The state, which last year struggled to close a $26 billion budget gap, is facing another $20 billion budget hole for the remainder of its current and upcoming fiscal years. “Bitter as the words are in my mouth, we face additional cuts,” Schwarzenegger said.

However, the governor said he’d draw a line around education and safeguard it from further budget cuts. He proposed a constitutional amendment that would prohibit the state from again spending a greater percentage of its money on prisons than higher education, eliciting applause from the legislators.

“And the way we get this done,” he said, “is to find more cost-effective ways to run our prison system” and allow “private prisons to compete with public prisons.

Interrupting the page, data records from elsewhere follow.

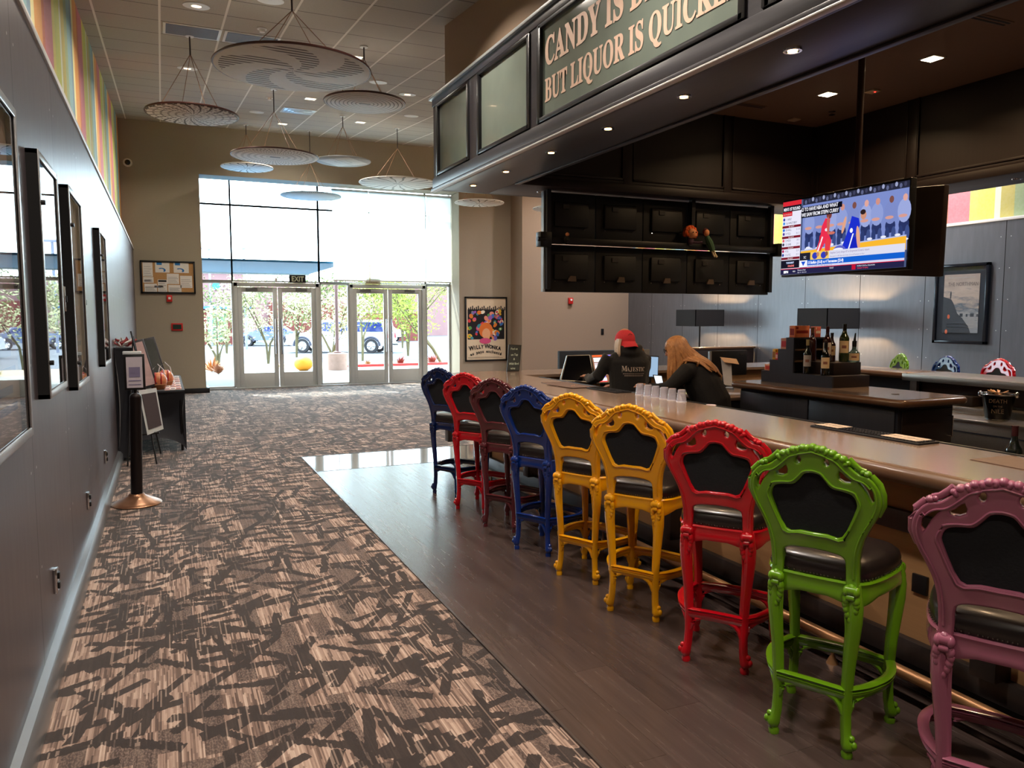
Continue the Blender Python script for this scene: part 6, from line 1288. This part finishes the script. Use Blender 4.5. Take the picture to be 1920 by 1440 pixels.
names = ['nearest the till end', 'second from the till end', 'third from the till end', 'third from the mat end', 'second from the mat end', 'nearest the mat end']
for k in range(6): cup(3.425+.004*(k % 2), 5.12-.107*k, 1.072, 'clear tumbler upside down in the front row, %s' % names[k])
for k in range(3): cup(3.545, 5.22-.11*k, 1.043, 'clear tumbler upside down in the back row on the steel rail, %s' % ['nearest the till end', 'middle one', 'nearest the mat end'][k])
single(MB().lathe((3.55, 4.40, 1.043), [(0, 0), (.035, 0), (.037, .02), (.033, .022), (0, .022)], 20), 'shallow_dish', M('pink_white_plastic', (220, 196, 200), .3), 'shallow pale pink dish on the steel rail past the tumblers', 'dish')
single(MB().prism([(0, 0), (.05, 0), (.025, .06)], (3.55, 4.83, 1.043), (.5, -.86, 0), (0, 0, 1), (.03, .015, 0)), 'table_tent', PAPER, 'small white folded card standing among the clear tumblers', 'card')
def bar_mat(x0, x1, y0, y1, lab, prn):
    t = thing('bar_mat', lab, 'bar mat', ((x0+x1)/2, (y0+y1)/2, 1.072), 0, 'rubber bar mats'); MB().box(x0, x1, y0, y1, 1.072, 1.082, .003).build('rubber_base', M('black_mat_rubber', (20, 18, 22), .6), t)
    mb = MB(); nx, ny = 5, int((y1-y0)/.02)
    for i in range(nx):
        for j in range(ny): a, b = x0+.018+i*(x1-x0-.03)/nx, y0+.012+j*(y1-y0-.02)/ny; mb.box(a, a+.018, b, b+.010, 1.082, 1.087)
    mb.build('grip_ribs', M('black_mat_rubber', (20, 18, 22)), t)
    if prn:
        for (a, b) in ((.04, .34), (.74, .97)): MB().box(x0+.02, x0+(x1-x0)*.46, y0+(y1-y0)*a, y0+(y1-y0)*b, 1.086, 1.089).box(x0+(x1-x0)*.54, x1-.02, y0+(y1-y0)*a, y0+(y1-y0)*b, 1.086, 1.089).build('printed_patch', M('cream_mat_print', (206, 182, 160), .6, 0, .3, 90), t)
bar_mat(3.315, 3.465, 2.55, 3.24, 'black rubber bar mat with cream printed patches beside the steel rail', True)
bar_mat(3.315, 3.465, 5.30, 5.78, 'plain black rubber bar mat next to the tumblers', False)
MENU = M('brown_menu_card', (104, 80, 68), .5, 0, .1, 20)
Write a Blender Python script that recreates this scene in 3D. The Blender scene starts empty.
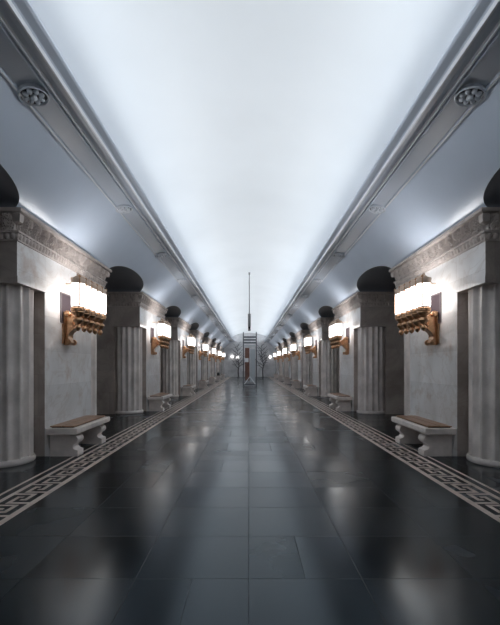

Competition and choice are always good.”

The governor provided few details of how he would involve the private sector in the state’s prison system, but he said any savings achieved should go to better fund California’s public universities, which have seen their share of the state funding shrink over the years. Thirty years ago, Schwarzenegger said, California spent 10 percent of taxpayer dollars on higher education and 3 percent on prisons.

“Today, almost 11 percent goes to prisons and only 7.5 percent goes to higher education,” he said.

In 2008, the state had 33 prisons with a population of about 171,000, an annual budget of $10.6 billion and an average annual cost per prisoner of $49,000, according to a Department of Corrections and Rehabilitation fact sheet.

Schwarzenegger said that other states spend far less – “only $32,000 per prisoner”- and asked legislators, “why do we have to spend so much more than they do?”

Schwarzenegger, now a lame-duck governor in his last year of power, also urged legislators not to hesitate and work with him to make “bold” reforms in taxes that some have deemed “too hard to enact”.

“If I had hesitated in my career every time I made a move because it was too hard, I would still be yodeling in Austria,” he said.